WHAT THE TASK ASKS:
Exactly the lines from the opening of the records through the line containing "F, EYE, HY, YAW" should be copied, with both included.

START MATERIAL FOR THIS TASK

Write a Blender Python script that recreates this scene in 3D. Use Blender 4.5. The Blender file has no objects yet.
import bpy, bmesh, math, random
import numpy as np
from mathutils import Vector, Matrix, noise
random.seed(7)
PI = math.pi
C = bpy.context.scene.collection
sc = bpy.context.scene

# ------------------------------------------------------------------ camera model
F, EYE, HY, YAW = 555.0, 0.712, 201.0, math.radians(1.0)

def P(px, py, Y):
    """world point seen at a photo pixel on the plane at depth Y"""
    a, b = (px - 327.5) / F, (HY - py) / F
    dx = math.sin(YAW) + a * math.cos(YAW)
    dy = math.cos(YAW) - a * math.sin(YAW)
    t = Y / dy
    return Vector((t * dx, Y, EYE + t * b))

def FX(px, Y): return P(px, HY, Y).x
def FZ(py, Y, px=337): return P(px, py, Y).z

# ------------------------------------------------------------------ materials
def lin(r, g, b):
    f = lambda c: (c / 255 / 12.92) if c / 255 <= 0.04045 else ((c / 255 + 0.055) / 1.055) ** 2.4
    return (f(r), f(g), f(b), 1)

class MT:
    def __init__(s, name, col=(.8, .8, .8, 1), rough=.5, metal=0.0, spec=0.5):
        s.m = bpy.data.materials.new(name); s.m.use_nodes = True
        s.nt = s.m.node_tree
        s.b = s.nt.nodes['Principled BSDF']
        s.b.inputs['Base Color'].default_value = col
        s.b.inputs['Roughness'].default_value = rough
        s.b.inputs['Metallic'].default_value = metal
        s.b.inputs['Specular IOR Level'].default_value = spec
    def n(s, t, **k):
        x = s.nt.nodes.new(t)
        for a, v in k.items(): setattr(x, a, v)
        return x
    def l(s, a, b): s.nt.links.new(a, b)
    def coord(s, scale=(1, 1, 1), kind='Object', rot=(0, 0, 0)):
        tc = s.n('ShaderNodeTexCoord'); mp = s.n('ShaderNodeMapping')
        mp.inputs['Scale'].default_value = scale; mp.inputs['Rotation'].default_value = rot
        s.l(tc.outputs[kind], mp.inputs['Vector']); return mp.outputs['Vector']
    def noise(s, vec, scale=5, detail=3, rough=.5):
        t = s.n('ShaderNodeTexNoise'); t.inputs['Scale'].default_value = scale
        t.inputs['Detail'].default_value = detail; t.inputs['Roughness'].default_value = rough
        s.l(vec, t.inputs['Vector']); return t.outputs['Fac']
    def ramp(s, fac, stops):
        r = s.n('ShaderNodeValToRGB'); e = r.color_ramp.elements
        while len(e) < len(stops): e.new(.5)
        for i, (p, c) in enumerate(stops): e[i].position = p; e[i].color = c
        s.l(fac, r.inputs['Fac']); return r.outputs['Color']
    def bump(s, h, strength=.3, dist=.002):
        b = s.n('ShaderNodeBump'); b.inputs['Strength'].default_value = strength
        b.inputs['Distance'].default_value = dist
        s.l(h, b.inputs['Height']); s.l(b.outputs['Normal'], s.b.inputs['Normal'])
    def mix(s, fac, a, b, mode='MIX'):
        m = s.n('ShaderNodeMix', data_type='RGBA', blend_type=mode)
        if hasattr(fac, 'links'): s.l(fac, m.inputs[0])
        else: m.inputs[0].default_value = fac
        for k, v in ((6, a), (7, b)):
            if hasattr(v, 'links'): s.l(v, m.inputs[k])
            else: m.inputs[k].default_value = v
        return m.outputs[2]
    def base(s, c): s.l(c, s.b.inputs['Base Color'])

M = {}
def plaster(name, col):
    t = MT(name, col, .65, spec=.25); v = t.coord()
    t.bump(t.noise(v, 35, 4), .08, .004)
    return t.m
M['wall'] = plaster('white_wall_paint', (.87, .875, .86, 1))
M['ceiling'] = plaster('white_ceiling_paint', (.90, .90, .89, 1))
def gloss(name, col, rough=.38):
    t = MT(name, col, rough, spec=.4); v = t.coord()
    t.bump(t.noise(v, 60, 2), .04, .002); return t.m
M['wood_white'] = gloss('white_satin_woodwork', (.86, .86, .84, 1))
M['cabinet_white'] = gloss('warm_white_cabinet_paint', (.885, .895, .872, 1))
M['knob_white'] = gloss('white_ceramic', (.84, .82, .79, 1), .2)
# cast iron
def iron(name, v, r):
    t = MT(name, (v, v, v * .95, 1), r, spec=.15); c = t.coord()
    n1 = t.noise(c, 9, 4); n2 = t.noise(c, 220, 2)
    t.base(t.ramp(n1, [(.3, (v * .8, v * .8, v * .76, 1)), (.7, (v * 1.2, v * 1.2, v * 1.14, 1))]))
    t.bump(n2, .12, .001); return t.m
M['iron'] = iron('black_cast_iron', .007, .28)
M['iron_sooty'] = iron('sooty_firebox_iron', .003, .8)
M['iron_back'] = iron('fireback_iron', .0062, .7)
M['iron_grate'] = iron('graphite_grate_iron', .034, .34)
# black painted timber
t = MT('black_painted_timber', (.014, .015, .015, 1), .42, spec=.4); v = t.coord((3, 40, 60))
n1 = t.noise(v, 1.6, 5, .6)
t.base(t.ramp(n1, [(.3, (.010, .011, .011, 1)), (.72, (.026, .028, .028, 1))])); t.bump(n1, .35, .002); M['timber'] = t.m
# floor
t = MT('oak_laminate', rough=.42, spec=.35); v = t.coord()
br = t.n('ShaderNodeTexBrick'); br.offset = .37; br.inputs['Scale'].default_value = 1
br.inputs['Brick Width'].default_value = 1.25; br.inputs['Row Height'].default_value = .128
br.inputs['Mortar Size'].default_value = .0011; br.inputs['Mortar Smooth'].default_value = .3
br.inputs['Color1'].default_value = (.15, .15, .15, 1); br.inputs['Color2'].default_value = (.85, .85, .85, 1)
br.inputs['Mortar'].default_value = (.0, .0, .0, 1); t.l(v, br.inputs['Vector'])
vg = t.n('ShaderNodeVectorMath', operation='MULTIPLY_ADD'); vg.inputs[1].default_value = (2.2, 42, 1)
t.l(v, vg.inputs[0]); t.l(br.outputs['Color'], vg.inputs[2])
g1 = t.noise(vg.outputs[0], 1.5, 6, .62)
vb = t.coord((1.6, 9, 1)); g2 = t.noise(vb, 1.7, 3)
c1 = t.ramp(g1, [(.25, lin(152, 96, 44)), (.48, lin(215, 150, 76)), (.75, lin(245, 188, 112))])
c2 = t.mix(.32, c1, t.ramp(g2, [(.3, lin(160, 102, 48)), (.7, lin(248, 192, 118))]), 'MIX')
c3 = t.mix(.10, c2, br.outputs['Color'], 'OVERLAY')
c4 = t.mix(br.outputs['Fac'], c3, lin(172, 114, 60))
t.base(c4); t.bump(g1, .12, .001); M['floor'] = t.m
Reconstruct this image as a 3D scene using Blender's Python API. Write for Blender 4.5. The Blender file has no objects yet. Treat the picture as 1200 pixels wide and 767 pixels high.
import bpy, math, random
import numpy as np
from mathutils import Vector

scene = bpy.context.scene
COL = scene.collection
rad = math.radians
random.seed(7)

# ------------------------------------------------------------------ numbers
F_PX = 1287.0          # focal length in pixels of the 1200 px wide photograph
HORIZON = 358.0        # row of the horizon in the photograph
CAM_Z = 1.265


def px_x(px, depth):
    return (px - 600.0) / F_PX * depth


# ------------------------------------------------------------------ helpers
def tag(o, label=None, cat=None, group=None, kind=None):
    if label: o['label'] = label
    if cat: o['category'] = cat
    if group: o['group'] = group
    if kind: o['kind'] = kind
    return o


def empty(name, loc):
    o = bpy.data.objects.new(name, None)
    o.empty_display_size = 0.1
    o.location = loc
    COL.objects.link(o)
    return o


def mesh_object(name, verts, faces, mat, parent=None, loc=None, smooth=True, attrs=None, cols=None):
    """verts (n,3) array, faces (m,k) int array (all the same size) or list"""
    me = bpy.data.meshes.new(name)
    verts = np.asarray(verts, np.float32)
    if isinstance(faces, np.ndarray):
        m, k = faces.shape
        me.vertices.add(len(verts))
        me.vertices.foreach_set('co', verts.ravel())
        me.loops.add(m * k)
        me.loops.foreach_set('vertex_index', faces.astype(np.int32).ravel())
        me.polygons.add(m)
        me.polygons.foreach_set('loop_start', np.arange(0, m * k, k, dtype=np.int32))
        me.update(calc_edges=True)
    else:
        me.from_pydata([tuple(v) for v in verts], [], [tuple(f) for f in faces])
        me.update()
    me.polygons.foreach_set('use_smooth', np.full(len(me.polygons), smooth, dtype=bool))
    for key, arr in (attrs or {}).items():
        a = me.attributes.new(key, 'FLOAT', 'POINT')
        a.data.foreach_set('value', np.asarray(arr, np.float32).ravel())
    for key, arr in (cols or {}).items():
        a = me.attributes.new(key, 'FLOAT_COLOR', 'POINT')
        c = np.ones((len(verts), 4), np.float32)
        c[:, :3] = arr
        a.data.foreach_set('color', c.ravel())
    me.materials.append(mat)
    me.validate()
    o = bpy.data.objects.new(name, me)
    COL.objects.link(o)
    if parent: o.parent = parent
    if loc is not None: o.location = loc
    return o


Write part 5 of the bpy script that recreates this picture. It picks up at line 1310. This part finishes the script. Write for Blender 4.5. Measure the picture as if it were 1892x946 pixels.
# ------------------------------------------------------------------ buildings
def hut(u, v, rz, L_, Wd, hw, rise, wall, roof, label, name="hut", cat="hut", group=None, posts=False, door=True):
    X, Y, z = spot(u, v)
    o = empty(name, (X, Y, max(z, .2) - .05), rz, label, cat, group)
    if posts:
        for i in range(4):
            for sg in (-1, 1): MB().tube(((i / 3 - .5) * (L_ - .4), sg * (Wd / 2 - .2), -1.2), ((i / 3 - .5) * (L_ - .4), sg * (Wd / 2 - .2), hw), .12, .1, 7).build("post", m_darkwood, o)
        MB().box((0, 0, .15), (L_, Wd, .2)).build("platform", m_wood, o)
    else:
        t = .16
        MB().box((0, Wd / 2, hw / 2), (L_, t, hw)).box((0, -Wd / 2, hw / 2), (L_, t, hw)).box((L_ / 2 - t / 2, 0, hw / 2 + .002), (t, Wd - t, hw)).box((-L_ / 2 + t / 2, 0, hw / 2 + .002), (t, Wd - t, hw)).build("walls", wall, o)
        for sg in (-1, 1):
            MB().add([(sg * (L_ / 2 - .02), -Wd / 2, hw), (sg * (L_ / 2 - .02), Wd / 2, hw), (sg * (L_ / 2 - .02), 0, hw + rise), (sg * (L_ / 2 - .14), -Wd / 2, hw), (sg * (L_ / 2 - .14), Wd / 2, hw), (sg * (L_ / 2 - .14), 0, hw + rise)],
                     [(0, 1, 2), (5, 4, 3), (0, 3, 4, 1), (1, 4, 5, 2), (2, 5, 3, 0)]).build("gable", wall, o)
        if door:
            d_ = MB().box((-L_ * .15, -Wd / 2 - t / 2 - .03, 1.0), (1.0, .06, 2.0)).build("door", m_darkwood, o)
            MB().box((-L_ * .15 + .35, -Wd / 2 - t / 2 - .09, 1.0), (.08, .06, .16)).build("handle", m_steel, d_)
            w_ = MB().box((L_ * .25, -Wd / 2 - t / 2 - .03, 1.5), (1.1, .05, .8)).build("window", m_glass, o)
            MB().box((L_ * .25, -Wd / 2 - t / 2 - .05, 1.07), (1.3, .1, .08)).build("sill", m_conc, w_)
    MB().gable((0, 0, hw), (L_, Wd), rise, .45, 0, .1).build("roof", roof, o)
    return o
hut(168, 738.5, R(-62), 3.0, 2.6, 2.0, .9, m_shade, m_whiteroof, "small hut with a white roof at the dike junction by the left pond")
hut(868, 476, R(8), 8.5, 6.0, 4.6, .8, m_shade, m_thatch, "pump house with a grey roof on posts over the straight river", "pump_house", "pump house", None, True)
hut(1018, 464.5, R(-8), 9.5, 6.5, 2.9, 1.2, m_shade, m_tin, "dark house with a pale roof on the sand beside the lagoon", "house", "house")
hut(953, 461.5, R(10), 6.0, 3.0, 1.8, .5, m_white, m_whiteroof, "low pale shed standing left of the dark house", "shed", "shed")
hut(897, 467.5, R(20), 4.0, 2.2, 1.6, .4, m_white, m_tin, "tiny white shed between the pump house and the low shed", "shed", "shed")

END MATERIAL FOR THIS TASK

ANSWER TO THE PROBLEM:
Write a Blender Python script that recreates this scene in 3D. Use Blender 4.5. The Blender file has no objects yet.
import bpy, bmesh, math, random
import numpy as np
from mathutils import Vector, Matrix, noise
random.seed(7)
PI = math.pi
C = bpy.context.scene.collection
sc = bpy.context.scene

# ------------------------------------------------------------------ camera model
F, EYE, HY, YAW = 555.0, 0.712, 201.0, math.radians(1.0)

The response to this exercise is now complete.